Motoshi Chikamori, quant à lui, joue sur la part d'ombre des environnements de synthèse. "L'ombre, rappelle-t-il, est un attribut essentiel de l'homme. C'est d'ailleurs ce qui le distingue des fantômes, et de ses avatars dans les mondes virtuels". Dépassant ce clivage, l'installation Kage met en scène divers objets - en l'occurrence des cônes posés sur le sol - dont l'ombre est générée par les interventions tactiles des participants. Les formes produites sont sans rapport avec les objets réels et dessinent des motifs fantasmagoriques, sans cesse renouvelés.

Quand les mots coulent de source

Le Medialab de son côté se fait jardinier des lettres. L'installation Stream of consciousness présente un jardin en modèle réduit, avec un cours d'eau sur lequel sont projetées les images de différentes lettres. Celles-ci, en contrebas d'une cascade, s'associent les unes aux autres et composent une série aléatoire de mots. Une interface tactile permet au visiteur de modifier le débit du cours d'eau et l'ordonnancement des lettres qui flottent à la surface de l'eau.

Réflexions hallucinogènes

L'interface Mass Hallucination imaginée par Trevor Darrell, de l'Interval research corporation de Palo Alto, renoue quant à elle avec la bonne vieille tradition des glaces déformantes. Mais en nettement plus perfectionné. Non content de se déformer au gré des mouvements générés par ses vis-à-vis, le miroir en question est capable de reconnaître l'apparence d'un personnage rencontré quelques instants plus tôt, et de jouer à l'infini avec son image.

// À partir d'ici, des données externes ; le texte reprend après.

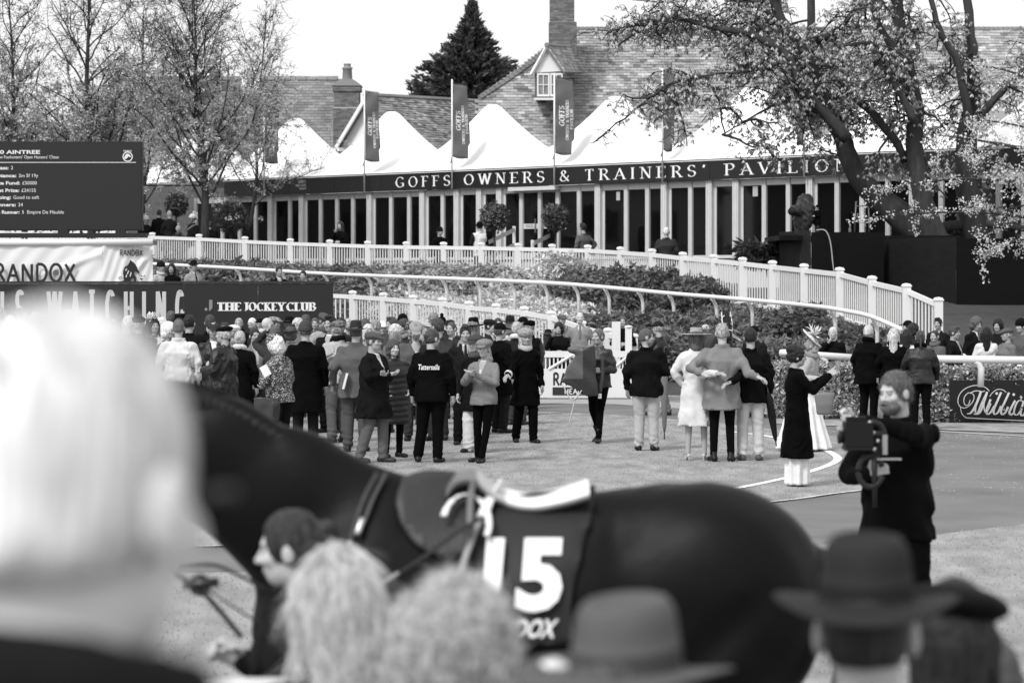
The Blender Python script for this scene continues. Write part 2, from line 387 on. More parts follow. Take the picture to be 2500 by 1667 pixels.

La Réalité Augmentée est décidément peuplée de fantômes ! Fantômes insaisissables, imprévisibles, infidèles à la réalité, et qui en plus ont de la suite dans les idées ! Par delà leur diversité et leur complexité croissantes, tous ces dispositifs d'interaction homme-machine semblent en fait redécouvrir la formule chère à Duchamp : Guest + Host = Ghost.